• Task requirements: All of the data should be repeated exactly; pictures are not part of the copy.

• Given material:
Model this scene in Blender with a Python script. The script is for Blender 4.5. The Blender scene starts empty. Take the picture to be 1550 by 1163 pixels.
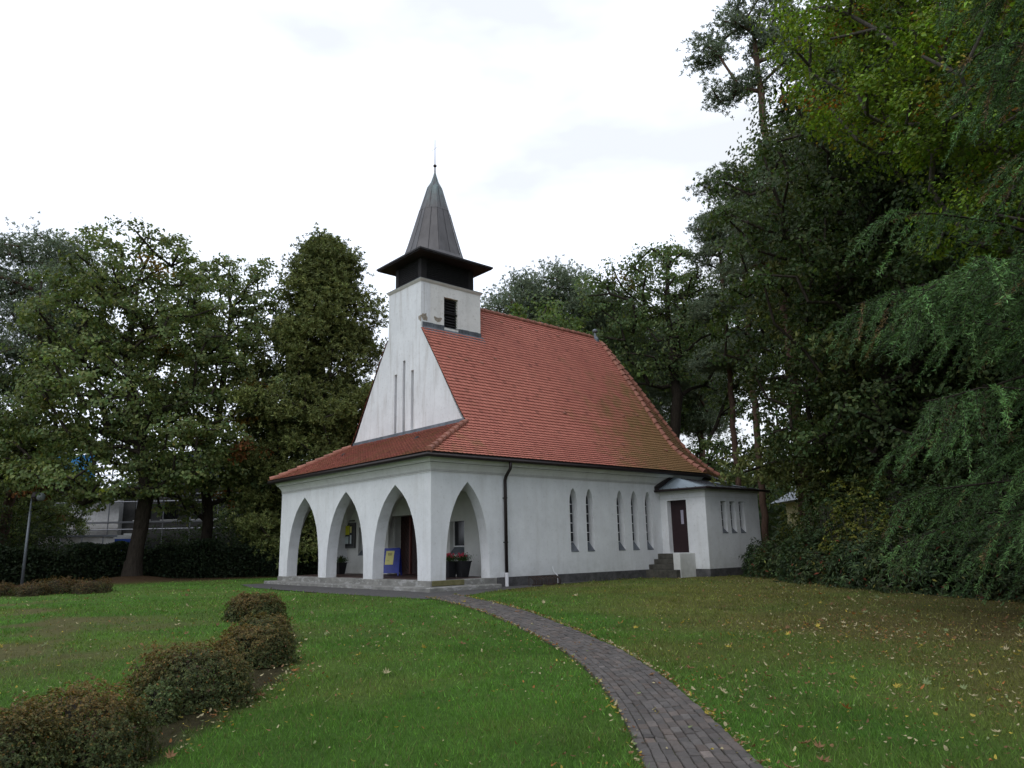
import bpy, math, random
import numpy as np
from mathutils import Vector, Matrix
from mathutils.geometry import tessellate_polygon
random.seed(7)
RS = np.random.RandomState
C = bpy.context.scene.collection
PI = math.pi

# ------------------------------------------------------------------ camera
cam_d = bpy.data.cameras.new('camera')
cam = bpy.data.objects.new('camera', cam_d); C.objects.link(cam)
bpy.context.scene.camera = cam
cam_d.sensor_width = 36.0; cam_d.lens = 1135.25 / 1550 * 36
cam_d.clip_start = 0.1; cam_d.clip_end = 3000
F_ = Vector((0.64504327, 0.73377781, 0.21328223)); R_ = Vector((0.75382496, -0.65676114, -0.02031566)); U_ = Vector((-0.1251683, -0.17388195, 0.97677938))
CAM = Vector((-13.54314666, -19.3247794, 0.93249973))
m = Matrix(((R_.x, U_.x, -F_.x, CAM.x), (R_.y, U_.y, -F_.y, CAM.y), (R_.z, U_.z, -F_.z, CAM.z), (0, 0, 0, 1)))
cam.matrix_world = m

# ------------------------------------------------------------------ sky and sun (overcast)
SUN_EL, SUN_AZ = math.radians(48), math.radians(200)     # azimuth from +x, counter-clockwise
sc = bpy.context.scene
w = bpy.data.worlds.new('World'); sc.world = w; w.use_nodes = True
nt = w.node_tree; nt.nodes.clear()
def N(nt, t, **kw):
    n = nt.nodes.new(t)
    for k, v in kw.items():
        if k.startswith('i_'):
            n.inputs[k[2:].replace('_', ' ')].default_value = v
        else: setattr(n, k, v)
    return n
sky = N(nt, 'ShaderNodeTexSky', sky_type='NISHITA', sun_disc=False, sun_elevation=SUN_EL, sun_rotation=math.radians(90) - SUN_AZ)
sky.air_density = 1.0; sky.dust_density = 2.0
sm = N(nt, 'ShaderNodeMix', data_type='RGBA', blend_type='MULTIPLY'); sm.inputs[0].default_value = 1
nt.links.new(sky.outputs[0], sm.inputs[6]); sm.inputs[7].default_value = (.9, .9, .9, 1)
tc = N(nt, 'ShaderNodeTexCoord'); mp = N(nt, 'ShaderNodeMapping'); mp.inputs['Scale'].default_value = (1.3, 1.3, 3.6); mp.inputs['Location'].default_value = (3.1, 1.7, .4)
nt.links.new(tc.outputs['Generated'], mp.inputs[0])
nz = N(nt, 'ShaderNodeTexNoise'); nz.inputs['Scale'].default_value = 1.5; nz.inputs['Detail'].default_value = 5; nz.inputs['Roughness'].default_value = .5
nt.links.new(mp.outputs[0], nz.inputs[0])
cr = N(nt, 'ShaderNodeValToRGB'); e = cr.color_ramp.elements
e[0].position = .38; e[0].color = (9.0, 9.4, 10.0, 1); e[1].position = .52; e[1].color = (12.2, 13.1, 14.9, 1)
nt.links.new(nz.outputs[0], cr.inputs[0])
mx = N(nt, 'ShaderNodeMix', data_type='RGBA'); mx.inputs[0].default_value = .9
nt.links.new(sm.outputs[2], mx.inputs[6]); nt.links.new(cr.outputs[0], mx.inputs[7])
bg = N(nt, 'ShaderNodeBackground'); bg.inputs[1].default_value = .1
nt.links.new(mx.outputs[2], bg.inputs[0])
wo = N(nt, 'ShaderNodeOutputWorld'); nt.links.new(bg.outputs[0], wo.inputs[0])
sl = bpy.data.lights.new('sun', 'SUN'); sl.energy = .6; sl.angle = math.radians(25); sl.color = (1, .97, .93)
so = bpy.data.objects.new('sun', sl); C.objects.link(so)
sd = Vector((math.cos(SUN_AZ) * math.cos(SUN_EL), math.sin(SUN_AZ) * math.cos(SUN_EL), math.sin(SUN_EL)))
so.rotation_euler = sd.to_track_quat('Z', 'Y').to_euler()
so.location = (0, 0, 60)
sc.view_settings.view_transform = 'Standard'; sc.view_settings.look = 'None'
sc.view_settings.exposure = 0.14; sc.view_settings.gamma = 1; sc.view_settings.use_curve_mapping = False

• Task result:
Model this scene in Blender with a Python script. The script is for Blender 4.5. The Blender scene starts empty. Take the picture to be 1550 by 1163 pixels.
import bpy, math, random
import numpy as np
from mathutils import Vector, Matrix
from mathutils.geometry import tessellate_polygon
random.seed(7)
RS = np.random.RandomState
C = bpy.context.scene.collection
PI = math.pi

# ------------------------------------------------------------------ camera
cam_d = bpy.data.cameras.new('camera')
cam = bpy.data.objects.new('camera', cam_d); C.objects.link(cam)
bpy.context.scene.camera = cam
cam_d.sensor_width = 36.0; cam_d.lens = 1135.25 / 1550 * 36
cam_d.clip_start = 0.1; cam_d.clip_end = 3000
F_ = Vector((0.64504327, 0.73377781, 0.21328223)); R_ = Vector((0.75382496, -0.65676114, -0.02031566)); U_ = Vector((-0.1251683, -0.17388195, 0.97677938))
CAM = Vector((-13.54314666, -19.3247794, 0.93249973))
m = Matrix(((R_.x, U_.x, -F_.x, CAM.x), (R_.y, U_.y, -F_.y, CAM.y), (R_.z, U_.z, -F_.z, CAM.z), (0, 0, 0, 1)))
cam.matrix_world = m

# ------------------------------------------------------------------ sky and sun (overcast)
SUN_EL, SUN_AZ = math.radians(48), math.radians(200)     # azimuth from +x, counter-clockwise
sc = bpy.context.scene
w = bpy.data.worlds.new('World'); sc.world = w; w.use_nodes = True
nt = w.node_tree; nt.nodes.clear()
def N(nt, t, **kw):
    n = nt.nodes.new(t)
    for k, v in kw.items():
        if k.startswith('i_'):
            n.inputs[k[2:].replace('_', ' ')].default_value = v
        else: setattr(n, k, v)
    return n
sky = N(nt, 'ShaderNodeTexSky', sky_type='NISHITA', sun_disc=False, sun_elevation=SUN_EL, sun_rotation=math.radians(90) - SUN_AZ)
sky.air_density = 1.0; sky.dust_density = 2.0
sm = N(nt, 'ShaderNodeMix', data_type='RGBA', blend_type='MULTIPLY'); sm.inputs[0].default_value = 1
nt.links.new(sky.outputs[0], sm.inputs[6]); sm.inputs[7].default_value = (.9, .9, .9, 1)
tc = N(nt, 'ShaderNodeTexCoord'); mp = N(nt, 'ShaderNodeMapping'); mp.inputs['Scale'].default_value = (1.3, 1.3, 3.6); mp.inputs['Location'].default_value = (3.1, 1.7, .4)
nt.links.new(tc.outputs['Generated'], mp.inputs[0])
nz = N(nt, 'ShaderNodeTexNoise'); nz.inputs['Scale'].default_value = 1.5; nz.inputs['Detail'].default_value = 5; nz.inputs['Roughness'].default_value = .5
nt.links.new(mp.outputs[0], nz.inputs[0])
cr = N(nt, 'ShaderNodeValToRGB'); e = cr.color_ramp.elements
e[0].position = .38; e[0].color = (9.0, 9.4, 10.0, 1); e[1].position = .52; e[1].color = (12.2, 13.1, 14.9, 1)
nt.links.new(nz.outputs[0], cr.inputs[0])
mx = N(nt, 'ShaderNodeMix', data_type='RGBA'); mx.inputs[0].default_value = .9
nt.links.new(sm.outputs[2], mx.inputs[6]); nt.links.new(cr.outputs[0], mx.inputs[7])
bg = N(nt, 'ShaderNodeBackground'); bg.inputs[1].default_value = .1
nt.links.new(mx.outputs[2], bg.inputs[0])
wo = N(nt, 'ShaderNodeOutputWorld'); nt.links.new(bg.outputs[0], wo.inputs[0])
sl = bpy.data.lights.new('sun', 'SUN'); sl.energy = .6; sl.angle = math.radians(25); sl.color = (1, .97, .93)
so = bpy.data.objects.new('sun', sl); C.objects.link(so)
sd = Vector((math.cos(SUN_AZ) * math.cos(SUN_EL), math.sin(SUN_AZ) * math.cos(SUN_EL), math.sin(SUN_EL)))
so.rotation_euler = sd.to_track_quat('Z', 'Y').to_euler()
so.location = (0, 0, 60)
sc.view_settings.view_transform = 'Standard'; sc.view_settings.look = 'None'
sc.view_settings.exposure = 0.14; sc.view_settings.gamma = 1; sc.view_settings.use_curve_mapping = False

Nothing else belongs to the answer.